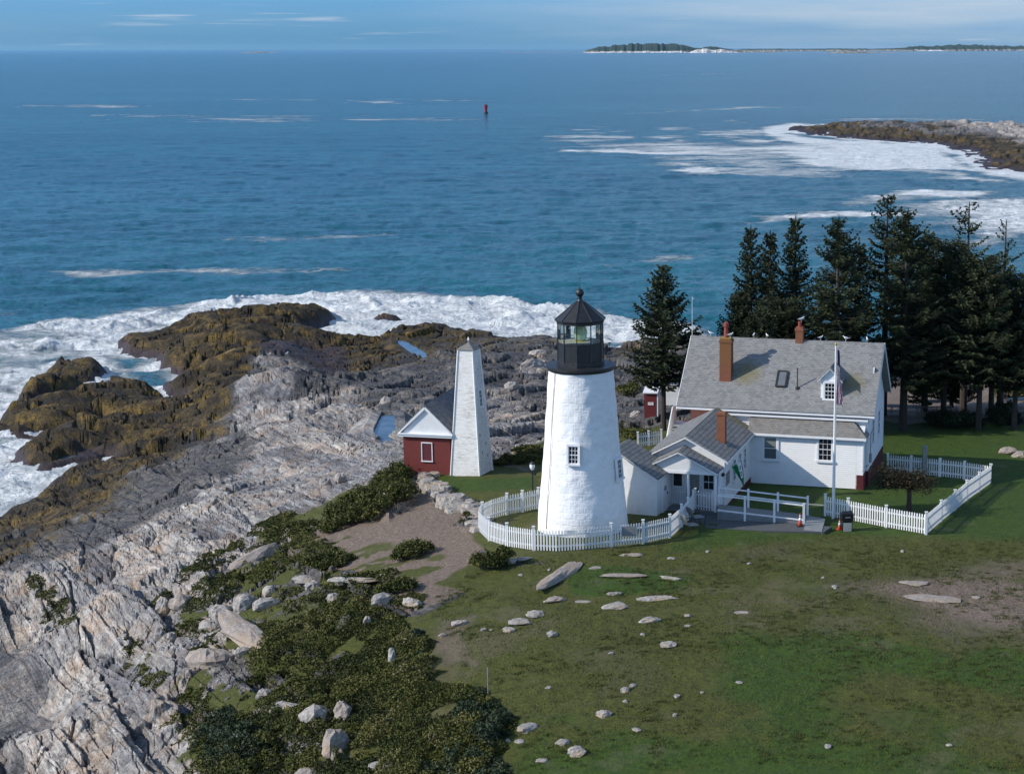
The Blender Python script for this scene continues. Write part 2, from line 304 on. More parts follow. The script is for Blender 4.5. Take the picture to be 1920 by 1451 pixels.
M['darkroof'] = m_shingle('dark_shingles', 'w', .2, (.115, .12, .13), (.07, .075, .085), .35)
M['brick'] = m_brick('chimney_brick', (.30, .105, .045), (.22, .075, .035), (.16, .09, .055))
M['brickL'] = m_brick('lichen_brick', (.27, .075, .035), (.20, .07, .035), (.15, .09, .05), top=(6.2, 7.4, (.20, .085, .028)))
M['redbrick'] = m_brick('painted_red_brick', (.205, .035, .028), (.18, .03, .026), (.15, .03, .026))
M['redwood'] = paint('dark_red_wood', (.15, .02, .022), (.10, .015, .018), 4)
M['redfound'] = paint('red_foundation', (.115, .012, .016), (.07, .008, .012), 4, .8)
M['redpanel'] = paint('red_shutter', (.12, .018, .022), (.10, .015, .02), 3)
M['brown_boards'] = paint('brown_boards', (.13, .04, .03), (.09, .03, .022), 6)
t = NT('whitewashed_rubble'); n = t.noise(2.4, t.map((1, 1, 1.3)), 5, .6); n2 = t.noise(7, det=4); bw = t.n('ShaderNodeTexBrick')
x, y, z = t.sep(t.co); ang = t.math('ARCTAN2', x, y); t.l(t.comb(t.math('ADD', t.math('MULTIPLY', ang, 2.1), t.math('MULTIPLY', n2, .15)), t.math('ADD', z, t.math('MULTIPLY', n, .25)), 0), bw.inputs[0])
bw.inputs['Scale'].default_value = 1; bw.inputs['Brick Width'].default_value = .62; bw.inputs['Row Height'].default_value = .34; bw.inputs['Mortar Size'].default_value = .035; bw.inputs['Mortar Smooth'].default_value = 1
st = t.rng(t.noise(.9, t.map((1, 1, .35)), 5), .62, .75, 0, .35)
t.col(t.mix(st, t.mix(t.rng(n, .4, .7), (.86, .86, .85), (.76, .77, .77)), (.55, .5, .4))); t.rough(.65)
t.bump(t.math('ADD', t.math('MULTIPLY', n, 1.0), t.math('ADD', t.math('MULTIPLY', n2, .22), t.math('MULTIPLY', bw.outputs[1], -.14))), .05); M['tower'] = t.mat
M['black'] = paint('black_ironwork', (.012, .013, .015), (.025, .026, .028), 6, .45)
M['darkiron'] = paint('dark_iron', (.03, .03, .03), None, 6, .5)
t = NT('pane_glass'); t.col((.012, .014, .018)); t.rough(.12); M['glass'] = t.mat
t = NT('blind_glass'); t.col(t.mix(t.rng(t.sep(t.co)[2], 2.3, 2.36), (.10, .12, .13), (.20, .22, .21))); t.rough(.2); M['glass2'] = t.mat
t = NT('clear_glass'); t.t.nodes.remove(t.b); gl = t.n('ShaderNodeBsdfGlossy'); gl.inputs['Roughness'].default_value = .03; tr = t.n('ShaderNodeBsdfTransparent'); tr.inputs[0].default_value = (.9, .95, .95, 1)
fr = t.n('ShaderNodeFresnel'); fr.inputs[0].default_value = 1.45; ms_ = t.n('ShaderNodeMixShader'); t.l(fr.outputs[0], ms_.inputs[0]); t.l(tr.outputs[0], ms_.inputs[1]); t.l(gl.outputs[0], ms_.inputs[2]); t.l(ms_.outputs[0], t.out.inputs[0]); M['clear'] = t.mat
t = NT('lens_glass'); t.col((.60, .72, .40)); t.rough(.1); t.b.inputs['Transmission Weight'].default_value = .6; M['lens'] = t.mat
M['brass'] = paint('yellow_brass', (.45, .36, .03), None, 5, .4)
M['redmetal'] = paint('red_clay_pot', (.30, .05, .03), None, 5, .6)
M['cap'] = paint('mossy_cap', (.32, .20, .03), (.2, .14, .04), 6, .9)
M['concrete'] = paint('asphalt_path', (.085, .09, .095), (.065, .07, .073), 5, .9, .01, 60)
M['slab'] = paint('concrete_pad', (.22, .24, .245), (.18, .19, .2), 3, .85)
M['deck'] = paint('weathered_deck', (.20, .21, .21), (.15, .155, .155), 5, .8)
M['greywood'] = paint('grey_wood', (.30, .30, .29), (.2, .2, .19), 6, .8)
M['orange'] = paint('orange_plastic', (.55, .07, .03), None, 5, .5)
M['bin'] = paint('black_plastic', (.012, .012, .013), None, 5, .4)
M['cream'] = paint('cream_panel', (.5, .48, .42), None, 3, .6)
M['bark'] = paint('bark', (.065, .05, .04), (.035, .028, .022), 9, .95, .03, 15)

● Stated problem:
Your task is to repeat the material above exactly, without its pictures.

● Solution below:
The Blender Python script for this scene continues. Write part 2, from line 304 on. More parts follow. The script is for Blender 4.5. Take the picture to be 1920 by 1451 pixels.
M['darkroof'] = m_shingle('dark_shingles', 'w', .2, (.115, .12, .13), (.07, .075, .085), .35)
M['brick'] = m_brick('chimney_brick', (.30, .105, .045), (.22, .075, .035), (.16, .09, .055))
M['brickL'] = m_brick('lichen_brick', (.27, .075, .035), (.20, .07, .035), (.15, .09, .05), top=(6.2, 7.4, (.20, .085, .028)))
M['redbrick'] = m_brick('painted_red_brick', (.205, .035, .028), (.18, .03, .026), (.15, .03, .026))
M['redwood'] = paint('dark_red_wood', (.15, .02, .022), (.10, .015, .018), 4)
M['redfound'] = paint('red_foundation', (.115, .012, .016), (.07, .008, .012), 4, .8)
M['redpanel'] = paint('red_shutter', (.12, .018, .022), (.10, .015, .02), 3)
M['brown_boards'] = paint('brown_boards', (.13, .04, .03), (.09, .03, .022), 6)
t = NT('whitewashed_rubble'); n = t.noise(2.4, t.map((1, 1, 1.3)), 5, .6); n2 = t.noise(7, det=4); bw = t.n('ShaderNodeTexBrick')
x, y, z = t.sep(t.co); ang = t.math('ARCTAN2', x, y); t.l(t.comb(t.math('ADD', t.math('MULTIPLY', ang, 2.1), t.math('MULTIPLY', n2, .15)), t.math('ADD', z, t.math('MULTIPLY', n, .25)), 0), bw.inputs[0])
bw.inputs['Scale'].default_value = 1; bw.inputs['Brick Width'].default_value = .62; bw.inputs['Row Height'].default_value = .34; bw.inputs['Mortar Size'].default_value = .035; bw.inputs['Mortar Smooth'].default_value = 1
st = t.rng(t.noise(.9, t.map((1, 1, .35)), 5), .62, .75, 0, .35)
t.col(t.mix(st, t.mix(t.rng(n, .4, .7), (.86, .86, .85), (.76, .77, .77)), (.55, .5, .4))); t.rough(.65)
t.bump(t.math('ADD', t.math('MULTIPLY', n, 1.0), t.math('ADD', t.math('MULTIPLY', n2, .22), t.math('MULTIPLY', bw.outputs[1], -.14))), .05); M['tower'] = t.mat
M['black'] = paint('black_ironwork', (.012, .013, .015), (.025, .026, .028), 6, .45)
M['darkiron'] = paint('dark_iron', (.03, .03, .03), None, 6, .5)
t = NT('pane_glass'); t.col((.012, .014, .018)); t.rough(.12); M['glass'] = t.mat
t = NT('blind_glass'); t.col(t.mix(t.rng(t.sep(t.co)[2], 2.3, 2.36), (.10, .12, .13), (.20, .22, .21))); t.rough(.2); M['glass2'] = t.mat
t = NT('clear_glass'); t.t.nodes.remove(t.b); gl = t.n('ShaderNodeBsdfGlossy'); gl.inputs['Roughness'].default_value = .03; tr = t.n('ShaderNodeBsdfTransparent'); tr.inputs[0].default_value = (.9, .95, .95, 1)
fr = t.n('ShaderNodeFresnel'); fr.inputs[0].default_value = 1.45; ms_ = t.n('ShaderNodeMixShader'); t.l(fr.outputs[0], ms_.inputs[0]); t.l(tr.outputs[0], ms_.inputs[1]); t.l(gl.outputs[0], ms_.inputs[2]); t.l(ms_.outputs[0], t.out.inputs[0]); M['clear'] = t.mat
t = NT('lens_glass'); t.col((.60, .72, .40)); t.rough(.1); t.b.inputs['Transmission Weight'].default_value = .6; M['lens'] = t.mat
M['brass'] = paint('yellow_brass', (.45, .36, .03), None, 5, .4)
M['redmetal'] = paint('red_clay_pot', (.30, .05, .03), None, 5, .6)
M['cap'] = paint('mossy_cap', (.32, .20, .03), (.2, .14, .04), 6, .9)
M['concrete'] = paint('asphalt_path', (.085, .09, .095), (.065, .07, .073), 5, .9, .01, 60)
M['slab'] = paint('concrete_pad', (.22, .24, .245), (.18, .19, .2), 3, .85)
M['deck'] = paint('weathered_deck', (.20, .21, .21), (.15, .155, .155), 5, .8)
M['greywood'] = paint('grey_wood', (.30, .30, .29), (.2, .2, .19), 6, .8)
M['orange'] = paint('orange_plastic', (.55, .07, .03), None, 5, .5)
M['bin'] = paint('black_plastic', (.012, .012, .013), None, 5, .4)
M['cream'] = paint('cream_panel', (.5, .48, .42), None, 3, .6)
M['bark'] = paint('bark', (.065, .05, .04), (.035, .028, .022), 9, .95, .03, 15)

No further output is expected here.